Senegal, Afrikanın en siyah ve en uzun ırkı. Müslümanlığın sevgiyle, rahatlıkla, özgürlükle kucaklaştığı ülke. Esmer papatyalar gibi, doğada yetişmiş hanımlar, alabildiğine açık ve rahat giysileriyle salınmadalar. Kara çarşaf yok, tabu yok, baskı yok, töre yok. Fakirliğe inat mutluluk, neşe var.
Bu ülkeye resmi görevle giden ilk Türk kadını, bir diplomat eşi.
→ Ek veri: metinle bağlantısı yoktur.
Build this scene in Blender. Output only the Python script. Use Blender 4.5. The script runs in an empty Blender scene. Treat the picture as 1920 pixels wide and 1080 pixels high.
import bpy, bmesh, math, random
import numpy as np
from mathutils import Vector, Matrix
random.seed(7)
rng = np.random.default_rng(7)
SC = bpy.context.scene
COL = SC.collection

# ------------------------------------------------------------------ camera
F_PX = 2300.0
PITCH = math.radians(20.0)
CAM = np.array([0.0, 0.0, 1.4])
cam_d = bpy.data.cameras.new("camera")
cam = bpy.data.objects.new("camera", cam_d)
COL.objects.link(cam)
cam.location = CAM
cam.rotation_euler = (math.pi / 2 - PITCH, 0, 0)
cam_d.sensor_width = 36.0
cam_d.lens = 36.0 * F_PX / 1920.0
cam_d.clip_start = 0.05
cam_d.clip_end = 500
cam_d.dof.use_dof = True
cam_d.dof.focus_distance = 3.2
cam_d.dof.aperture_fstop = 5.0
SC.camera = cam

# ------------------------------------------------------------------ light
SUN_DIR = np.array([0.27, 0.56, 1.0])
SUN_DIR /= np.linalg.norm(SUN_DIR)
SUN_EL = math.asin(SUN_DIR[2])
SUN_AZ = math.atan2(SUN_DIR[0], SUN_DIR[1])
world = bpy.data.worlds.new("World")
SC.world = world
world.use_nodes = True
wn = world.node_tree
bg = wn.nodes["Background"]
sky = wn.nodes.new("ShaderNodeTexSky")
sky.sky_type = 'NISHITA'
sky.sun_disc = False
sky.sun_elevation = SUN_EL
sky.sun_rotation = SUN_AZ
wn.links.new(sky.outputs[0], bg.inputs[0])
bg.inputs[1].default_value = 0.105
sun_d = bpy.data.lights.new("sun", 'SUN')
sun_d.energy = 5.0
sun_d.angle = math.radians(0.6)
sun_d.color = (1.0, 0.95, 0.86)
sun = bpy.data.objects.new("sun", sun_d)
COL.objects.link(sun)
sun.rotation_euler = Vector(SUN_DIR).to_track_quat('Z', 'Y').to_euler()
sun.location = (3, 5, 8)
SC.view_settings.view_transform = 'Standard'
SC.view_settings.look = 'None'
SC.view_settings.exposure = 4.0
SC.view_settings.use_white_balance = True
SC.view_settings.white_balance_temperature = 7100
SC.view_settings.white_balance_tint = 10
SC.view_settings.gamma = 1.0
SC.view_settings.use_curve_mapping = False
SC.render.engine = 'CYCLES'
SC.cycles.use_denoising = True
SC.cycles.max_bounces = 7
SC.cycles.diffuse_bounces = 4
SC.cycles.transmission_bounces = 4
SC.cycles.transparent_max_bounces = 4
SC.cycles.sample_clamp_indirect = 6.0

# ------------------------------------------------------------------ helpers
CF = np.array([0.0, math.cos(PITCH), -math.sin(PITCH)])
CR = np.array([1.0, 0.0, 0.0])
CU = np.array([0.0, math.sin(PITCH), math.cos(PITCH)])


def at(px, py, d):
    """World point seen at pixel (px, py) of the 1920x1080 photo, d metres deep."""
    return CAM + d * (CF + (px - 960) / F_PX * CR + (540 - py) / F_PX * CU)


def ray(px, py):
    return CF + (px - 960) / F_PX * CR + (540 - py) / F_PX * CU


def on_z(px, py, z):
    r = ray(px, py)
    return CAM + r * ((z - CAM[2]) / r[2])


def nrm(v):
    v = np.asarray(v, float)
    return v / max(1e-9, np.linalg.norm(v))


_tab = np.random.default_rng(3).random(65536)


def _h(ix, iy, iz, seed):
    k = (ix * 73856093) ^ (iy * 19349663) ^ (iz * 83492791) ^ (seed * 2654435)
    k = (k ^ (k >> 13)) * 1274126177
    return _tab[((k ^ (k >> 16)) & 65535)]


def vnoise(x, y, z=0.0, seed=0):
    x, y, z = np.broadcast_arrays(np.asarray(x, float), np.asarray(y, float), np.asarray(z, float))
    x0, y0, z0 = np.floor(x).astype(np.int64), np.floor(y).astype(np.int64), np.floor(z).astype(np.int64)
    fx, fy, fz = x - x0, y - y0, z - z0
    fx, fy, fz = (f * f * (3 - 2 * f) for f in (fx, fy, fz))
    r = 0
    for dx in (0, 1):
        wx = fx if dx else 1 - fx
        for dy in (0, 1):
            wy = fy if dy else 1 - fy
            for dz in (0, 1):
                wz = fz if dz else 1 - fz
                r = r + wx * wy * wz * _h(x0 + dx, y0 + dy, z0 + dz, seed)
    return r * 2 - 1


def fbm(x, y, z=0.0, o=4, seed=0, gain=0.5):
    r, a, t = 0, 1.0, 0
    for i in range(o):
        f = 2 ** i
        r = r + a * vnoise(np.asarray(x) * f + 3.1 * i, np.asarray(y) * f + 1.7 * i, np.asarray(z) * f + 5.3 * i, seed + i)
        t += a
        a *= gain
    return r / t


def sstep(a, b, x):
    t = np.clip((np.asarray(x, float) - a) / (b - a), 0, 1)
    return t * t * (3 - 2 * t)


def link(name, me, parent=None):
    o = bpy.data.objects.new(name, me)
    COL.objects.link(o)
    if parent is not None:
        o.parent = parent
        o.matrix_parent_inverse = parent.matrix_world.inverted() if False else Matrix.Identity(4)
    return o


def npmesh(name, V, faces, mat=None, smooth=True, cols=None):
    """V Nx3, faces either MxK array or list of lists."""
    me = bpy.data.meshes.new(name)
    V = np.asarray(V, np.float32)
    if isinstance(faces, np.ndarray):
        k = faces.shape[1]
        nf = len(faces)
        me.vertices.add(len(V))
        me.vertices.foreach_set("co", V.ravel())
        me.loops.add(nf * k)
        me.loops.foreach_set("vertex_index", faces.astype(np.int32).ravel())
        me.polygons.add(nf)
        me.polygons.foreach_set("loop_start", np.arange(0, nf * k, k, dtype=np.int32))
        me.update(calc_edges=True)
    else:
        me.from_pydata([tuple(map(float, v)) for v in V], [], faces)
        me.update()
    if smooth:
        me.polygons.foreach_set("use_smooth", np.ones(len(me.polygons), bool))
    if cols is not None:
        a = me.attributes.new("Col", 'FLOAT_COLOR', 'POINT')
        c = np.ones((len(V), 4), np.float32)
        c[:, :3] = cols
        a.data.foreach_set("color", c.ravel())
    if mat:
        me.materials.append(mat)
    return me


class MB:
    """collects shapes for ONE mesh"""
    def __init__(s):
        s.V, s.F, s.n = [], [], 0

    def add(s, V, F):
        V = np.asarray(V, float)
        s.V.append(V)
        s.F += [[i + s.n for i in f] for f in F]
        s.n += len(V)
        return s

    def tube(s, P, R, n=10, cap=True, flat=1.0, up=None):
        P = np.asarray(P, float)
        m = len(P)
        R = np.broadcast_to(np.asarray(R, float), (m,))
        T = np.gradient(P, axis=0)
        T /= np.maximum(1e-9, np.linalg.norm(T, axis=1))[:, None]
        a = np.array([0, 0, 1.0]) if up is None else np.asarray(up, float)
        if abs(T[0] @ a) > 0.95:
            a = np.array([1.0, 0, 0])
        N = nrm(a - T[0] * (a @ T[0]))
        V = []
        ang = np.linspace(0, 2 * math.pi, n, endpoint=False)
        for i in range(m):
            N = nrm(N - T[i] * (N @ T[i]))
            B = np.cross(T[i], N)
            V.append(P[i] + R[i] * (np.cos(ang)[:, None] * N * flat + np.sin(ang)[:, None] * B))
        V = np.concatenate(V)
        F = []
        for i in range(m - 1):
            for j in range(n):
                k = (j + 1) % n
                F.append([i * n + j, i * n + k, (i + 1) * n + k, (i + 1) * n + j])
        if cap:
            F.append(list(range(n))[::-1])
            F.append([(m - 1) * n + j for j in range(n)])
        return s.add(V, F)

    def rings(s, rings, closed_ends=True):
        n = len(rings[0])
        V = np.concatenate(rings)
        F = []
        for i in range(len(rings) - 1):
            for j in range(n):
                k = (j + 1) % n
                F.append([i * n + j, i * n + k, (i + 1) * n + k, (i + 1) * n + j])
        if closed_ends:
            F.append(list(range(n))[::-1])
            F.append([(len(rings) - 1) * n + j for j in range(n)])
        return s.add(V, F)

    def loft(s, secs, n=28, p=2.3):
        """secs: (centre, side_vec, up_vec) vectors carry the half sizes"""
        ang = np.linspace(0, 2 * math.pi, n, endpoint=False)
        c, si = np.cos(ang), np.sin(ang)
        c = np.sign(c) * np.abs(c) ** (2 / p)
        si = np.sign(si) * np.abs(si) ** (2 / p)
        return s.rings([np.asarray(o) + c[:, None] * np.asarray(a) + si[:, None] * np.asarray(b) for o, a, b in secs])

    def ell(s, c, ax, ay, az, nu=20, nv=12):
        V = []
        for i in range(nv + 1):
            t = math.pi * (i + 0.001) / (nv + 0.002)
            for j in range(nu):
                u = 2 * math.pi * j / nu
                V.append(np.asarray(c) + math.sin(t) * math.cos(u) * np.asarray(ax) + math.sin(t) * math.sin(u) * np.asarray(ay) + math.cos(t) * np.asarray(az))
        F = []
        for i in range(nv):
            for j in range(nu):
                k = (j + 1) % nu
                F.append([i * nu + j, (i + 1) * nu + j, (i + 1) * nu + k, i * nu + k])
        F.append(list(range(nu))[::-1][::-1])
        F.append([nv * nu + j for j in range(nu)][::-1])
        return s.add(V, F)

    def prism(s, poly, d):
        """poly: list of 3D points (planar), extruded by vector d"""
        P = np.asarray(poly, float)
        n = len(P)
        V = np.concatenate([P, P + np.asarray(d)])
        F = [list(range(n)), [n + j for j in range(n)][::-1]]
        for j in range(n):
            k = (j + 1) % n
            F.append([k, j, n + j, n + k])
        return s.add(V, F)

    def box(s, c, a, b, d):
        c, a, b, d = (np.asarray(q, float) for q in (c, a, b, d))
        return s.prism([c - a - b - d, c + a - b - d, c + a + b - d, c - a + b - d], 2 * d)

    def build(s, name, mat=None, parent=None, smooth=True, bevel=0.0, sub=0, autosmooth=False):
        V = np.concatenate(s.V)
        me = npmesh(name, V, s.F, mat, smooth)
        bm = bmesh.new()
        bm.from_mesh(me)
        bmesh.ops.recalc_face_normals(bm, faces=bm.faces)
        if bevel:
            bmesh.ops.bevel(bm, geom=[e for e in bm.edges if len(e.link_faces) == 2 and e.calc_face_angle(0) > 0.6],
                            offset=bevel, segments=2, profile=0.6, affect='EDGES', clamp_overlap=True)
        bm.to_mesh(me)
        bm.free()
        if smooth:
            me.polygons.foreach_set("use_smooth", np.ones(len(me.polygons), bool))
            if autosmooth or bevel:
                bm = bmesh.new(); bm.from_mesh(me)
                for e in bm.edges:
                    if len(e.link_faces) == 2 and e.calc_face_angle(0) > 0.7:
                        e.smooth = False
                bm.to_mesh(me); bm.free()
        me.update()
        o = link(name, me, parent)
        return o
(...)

Dakarda geçen yıllar, Koloniciler, Diplomatlar, yerli halkın yaşamı. Afrikanın vahşi hayvanları, ormanları, köyleri, adetleri, unutulmaz anılar.
İlk bakışta bir anı kitabı gibi görünmesine karşın, içine daldıkça; hedef odaklı olma, pozitif düşünme, yaşanan zamanın değerini anlama, yaşanan zorlukları bile yaşamın zenginliği olarak görme, bilime inanma, kendi yaşam çizgimize karar verme konularında bize çok önemli dersler vermesi yönüyle bir "kişisel gelişim" kitabı ile karşılaşacaksınız.
Ülkemizde 1990larda ivme kazanan kişisel gelişim konularının, aydın bir Türk hanımefendisi tarafından, Türkiyede demokrasinin filizlendiği yıllardan beri nasıl uygulandığını canlı örnekleriyle okuyacaksınız.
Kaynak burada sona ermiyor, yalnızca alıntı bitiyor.